=== What you have to do ===
Take the listing from its first line through the line that contains "COL = SC.collection" and please retype those lines exactly, leaving out the pictures.

=== Supplied information ===
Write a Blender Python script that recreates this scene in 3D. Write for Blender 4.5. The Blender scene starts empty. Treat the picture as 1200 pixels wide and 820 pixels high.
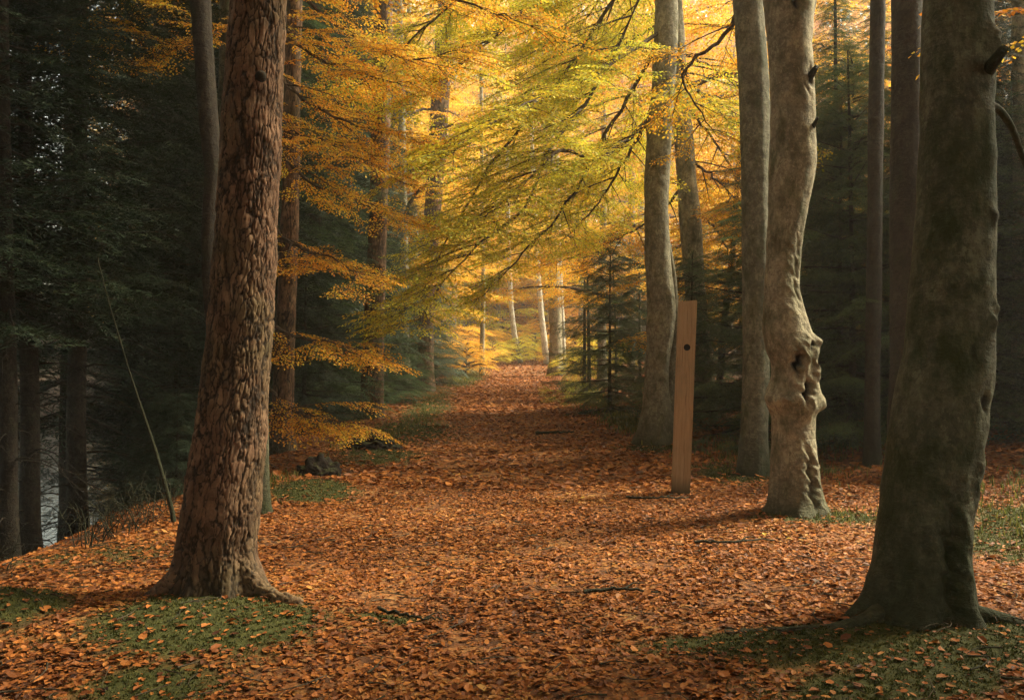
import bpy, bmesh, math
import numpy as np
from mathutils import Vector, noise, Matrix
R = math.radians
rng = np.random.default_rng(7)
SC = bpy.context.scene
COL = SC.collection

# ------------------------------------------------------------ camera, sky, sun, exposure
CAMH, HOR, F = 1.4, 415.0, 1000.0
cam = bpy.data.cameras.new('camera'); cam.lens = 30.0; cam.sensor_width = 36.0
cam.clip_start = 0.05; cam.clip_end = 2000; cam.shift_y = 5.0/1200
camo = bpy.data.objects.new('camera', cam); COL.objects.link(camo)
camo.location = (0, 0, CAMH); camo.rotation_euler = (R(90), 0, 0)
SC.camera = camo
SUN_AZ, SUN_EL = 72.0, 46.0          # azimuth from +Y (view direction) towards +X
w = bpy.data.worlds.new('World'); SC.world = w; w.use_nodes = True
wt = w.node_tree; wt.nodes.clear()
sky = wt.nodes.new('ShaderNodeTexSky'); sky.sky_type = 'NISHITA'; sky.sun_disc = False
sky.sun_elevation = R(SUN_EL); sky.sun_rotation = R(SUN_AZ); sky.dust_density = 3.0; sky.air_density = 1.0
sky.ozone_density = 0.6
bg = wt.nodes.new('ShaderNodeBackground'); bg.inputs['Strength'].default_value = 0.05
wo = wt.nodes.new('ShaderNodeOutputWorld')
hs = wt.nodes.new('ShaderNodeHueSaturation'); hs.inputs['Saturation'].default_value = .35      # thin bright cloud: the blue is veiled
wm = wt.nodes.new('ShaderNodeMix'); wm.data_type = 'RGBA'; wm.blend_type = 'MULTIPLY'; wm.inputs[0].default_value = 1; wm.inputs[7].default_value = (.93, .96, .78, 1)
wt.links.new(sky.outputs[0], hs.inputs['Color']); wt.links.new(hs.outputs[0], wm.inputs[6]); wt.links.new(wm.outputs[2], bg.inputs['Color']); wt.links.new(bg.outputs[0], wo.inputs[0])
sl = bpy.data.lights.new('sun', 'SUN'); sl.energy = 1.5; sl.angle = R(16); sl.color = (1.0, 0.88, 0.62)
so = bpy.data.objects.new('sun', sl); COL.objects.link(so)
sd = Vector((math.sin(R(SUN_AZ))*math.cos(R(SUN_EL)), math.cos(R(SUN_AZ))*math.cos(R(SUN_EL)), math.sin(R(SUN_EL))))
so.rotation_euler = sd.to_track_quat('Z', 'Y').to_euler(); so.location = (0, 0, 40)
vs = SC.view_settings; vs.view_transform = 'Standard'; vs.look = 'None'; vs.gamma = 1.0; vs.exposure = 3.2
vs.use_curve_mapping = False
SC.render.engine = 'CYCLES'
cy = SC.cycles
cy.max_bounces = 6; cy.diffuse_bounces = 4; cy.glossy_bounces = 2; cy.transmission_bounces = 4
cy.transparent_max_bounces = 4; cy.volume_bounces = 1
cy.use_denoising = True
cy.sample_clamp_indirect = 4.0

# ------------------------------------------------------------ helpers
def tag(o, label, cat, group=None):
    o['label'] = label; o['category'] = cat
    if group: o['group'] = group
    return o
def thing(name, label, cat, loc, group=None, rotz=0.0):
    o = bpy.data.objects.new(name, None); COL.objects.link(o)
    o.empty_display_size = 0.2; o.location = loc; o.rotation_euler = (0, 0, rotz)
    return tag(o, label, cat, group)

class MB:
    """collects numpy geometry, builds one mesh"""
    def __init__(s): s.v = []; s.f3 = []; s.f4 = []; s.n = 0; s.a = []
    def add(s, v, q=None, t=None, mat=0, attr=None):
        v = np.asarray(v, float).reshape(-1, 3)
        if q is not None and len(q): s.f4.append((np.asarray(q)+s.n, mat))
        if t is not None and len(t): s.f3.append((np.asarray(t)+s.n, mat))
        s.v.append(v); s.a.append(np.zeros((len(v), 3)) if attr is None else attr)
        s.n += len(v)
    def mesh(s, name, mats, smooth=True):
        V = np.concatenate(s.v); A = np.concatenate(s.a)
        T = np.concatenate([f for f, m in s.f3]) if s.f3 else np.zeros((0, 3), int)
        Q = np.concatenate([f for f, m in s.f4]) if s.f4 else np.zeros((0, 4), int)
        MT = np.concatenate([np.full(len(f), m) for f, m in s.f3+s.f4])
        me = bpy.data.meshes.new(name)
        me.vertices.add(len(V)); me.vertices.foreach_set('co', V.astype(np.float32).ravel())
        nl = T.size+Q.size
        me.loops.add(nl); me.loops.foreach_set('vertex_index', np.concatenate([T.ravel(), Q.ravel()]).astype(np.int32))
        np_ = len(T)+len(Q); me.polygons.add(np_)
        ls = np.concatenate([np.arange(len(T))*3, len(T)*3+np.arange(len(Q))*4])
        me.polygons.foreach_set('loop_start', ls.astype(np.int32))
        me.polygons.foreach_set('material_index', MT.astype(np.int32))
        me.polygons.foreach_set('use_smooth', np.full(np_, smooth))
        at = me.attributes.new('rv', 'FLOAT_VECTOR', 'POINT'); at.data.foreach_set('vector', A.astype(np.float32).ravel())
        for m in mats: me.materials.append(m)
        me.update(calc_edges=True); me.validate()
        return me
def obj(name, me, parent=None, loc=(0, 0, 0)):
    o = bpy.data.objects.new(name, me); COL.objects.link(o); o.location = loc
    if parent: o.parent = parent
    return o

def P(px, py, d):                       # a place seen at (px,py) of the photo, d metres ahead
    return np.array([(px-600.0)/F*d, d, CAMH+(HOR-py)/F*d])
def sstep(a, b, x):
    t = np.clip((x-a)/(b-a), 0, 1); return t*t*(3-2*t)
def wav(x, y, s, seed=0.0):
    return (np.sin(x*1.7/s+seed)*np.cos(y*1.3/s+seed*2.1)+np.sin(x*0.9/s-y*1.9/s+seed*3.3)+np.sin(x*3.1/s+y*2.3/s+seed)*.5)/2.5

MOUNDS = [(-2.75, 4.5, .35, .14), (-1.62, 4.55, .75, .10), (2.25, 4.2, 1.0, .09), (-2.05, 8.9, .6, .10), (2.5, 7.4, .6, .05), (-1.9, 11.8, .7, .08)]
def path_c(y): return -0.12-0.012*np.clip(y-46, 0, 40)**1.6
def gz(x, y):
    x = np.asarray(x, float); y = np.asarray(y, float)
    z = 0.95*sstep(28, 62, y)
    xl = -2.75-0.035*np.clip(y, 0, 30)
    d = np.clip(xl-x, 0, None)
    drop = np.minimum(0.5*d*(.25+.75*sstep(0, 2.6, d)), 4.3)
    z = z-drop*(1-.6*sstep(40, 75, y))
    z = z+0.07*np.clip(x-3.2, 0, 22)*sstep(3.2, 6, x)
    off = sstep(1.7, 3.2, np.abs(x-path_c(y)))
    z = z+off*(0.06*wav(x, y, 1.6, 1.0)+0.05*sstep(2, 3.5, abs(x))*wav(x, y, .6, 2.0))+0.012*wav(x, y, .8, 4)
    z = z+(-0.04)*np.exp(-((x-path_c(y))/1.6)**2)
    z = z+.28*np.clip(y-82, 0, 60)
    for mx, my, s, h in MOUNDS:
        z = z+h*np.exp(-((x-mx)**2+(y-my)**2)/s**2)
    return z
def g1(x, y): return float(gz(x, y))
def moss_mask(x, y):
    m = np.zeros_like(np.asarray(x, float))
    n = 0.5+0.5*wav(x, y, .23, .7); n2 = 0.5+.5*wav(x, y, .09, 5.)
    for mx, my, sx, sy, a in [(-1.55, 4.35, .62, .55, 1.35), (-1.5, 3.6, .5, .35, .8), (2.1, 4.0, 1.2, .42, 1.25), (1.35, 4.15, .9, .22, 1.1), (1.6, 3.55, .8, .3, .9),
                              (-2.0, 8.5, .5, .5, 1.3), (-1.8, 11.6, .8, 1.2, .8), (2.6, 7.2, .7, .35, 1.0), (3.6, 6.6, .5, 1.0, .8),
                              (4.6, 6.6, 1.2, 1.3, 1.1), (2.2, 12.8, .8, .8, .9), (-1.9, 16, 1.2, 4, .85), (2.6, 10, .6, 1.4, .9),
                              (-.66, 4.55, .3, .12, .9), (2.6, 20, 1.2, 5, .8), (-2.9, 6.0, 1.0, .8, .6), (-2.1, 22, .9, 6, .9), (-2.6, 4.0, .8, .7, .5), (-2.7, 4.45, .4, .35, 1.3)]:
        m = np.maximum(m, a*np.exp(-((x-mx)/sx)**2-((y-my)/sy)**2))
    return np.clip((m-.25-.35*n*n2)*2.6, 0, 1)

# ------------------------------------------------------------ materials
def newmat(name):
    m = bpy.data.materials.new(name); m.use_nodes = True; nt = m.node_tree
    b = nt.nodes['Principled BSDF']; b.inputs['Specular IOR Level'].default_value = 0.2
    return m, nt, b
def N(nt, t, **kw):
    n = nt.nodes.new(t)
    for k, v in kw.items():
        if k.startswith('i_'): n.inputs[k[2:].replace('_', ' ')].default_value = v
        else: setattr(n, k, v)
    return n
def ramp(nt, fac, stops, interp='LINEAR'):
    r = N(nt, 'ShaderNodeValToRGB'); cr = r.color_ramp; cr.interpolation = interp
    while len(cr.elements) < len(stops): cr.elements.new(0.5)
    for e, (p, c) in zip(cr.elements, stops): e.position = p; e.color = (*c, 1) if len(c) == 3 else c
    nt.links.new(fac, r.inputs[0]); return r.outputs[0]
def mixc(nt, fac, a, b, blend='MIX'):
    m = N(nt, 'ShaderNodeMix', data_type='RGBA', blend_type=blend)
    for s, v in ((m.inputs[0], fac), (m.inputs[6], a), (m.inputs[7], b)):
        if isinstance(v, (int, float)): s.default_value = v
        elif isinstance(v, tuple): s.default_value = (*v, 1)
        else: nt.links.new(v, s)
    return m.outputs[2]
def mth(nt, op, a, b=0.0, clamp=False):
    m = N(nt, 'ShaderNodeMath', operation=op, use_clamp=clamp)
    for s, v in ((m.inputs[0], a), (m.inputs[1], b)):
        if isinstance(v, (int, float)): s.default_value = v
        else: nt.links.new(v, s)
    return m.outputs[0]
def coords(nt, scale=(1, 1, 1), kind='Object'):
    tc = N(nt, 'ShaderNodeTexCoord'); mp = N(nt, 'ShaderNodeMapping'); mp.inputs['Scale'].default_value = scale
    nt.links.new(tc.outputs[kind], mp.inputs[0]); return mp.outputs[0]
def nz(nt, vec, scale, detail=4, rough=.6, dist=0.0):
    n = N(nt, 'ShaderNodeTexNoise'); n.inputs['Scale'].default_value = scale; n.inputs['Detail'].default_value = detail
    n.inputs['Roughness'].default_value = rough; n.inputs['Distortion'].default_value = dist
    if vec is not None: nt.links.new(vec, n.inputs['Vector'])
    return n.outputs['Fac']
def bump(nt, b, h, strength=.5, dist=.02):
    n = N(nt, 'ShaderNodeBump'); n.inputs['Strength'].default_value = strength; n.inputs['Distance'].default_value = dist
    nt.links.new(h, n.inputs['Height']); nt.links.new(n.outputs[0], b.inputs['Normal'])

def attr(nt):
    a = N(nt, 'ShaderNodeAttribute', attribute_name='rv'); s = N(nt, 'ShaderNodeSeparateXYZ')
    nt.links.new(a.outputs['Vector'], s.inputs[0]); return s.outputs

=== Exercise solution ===
Write a Blender Python script that recreates this scene in 3D. Write for Blender 4.5. The Blender scene starts empty. Treat the picture as 1200 pixels wide and 820 pixels high.
import bpy, bmesh, math
import numpy as np
from mathutils import Vector, noise, Matrix
R = math.radians
rng = np.random.default_rng(7)
SC = bpy.context.scene
COL = SC.collection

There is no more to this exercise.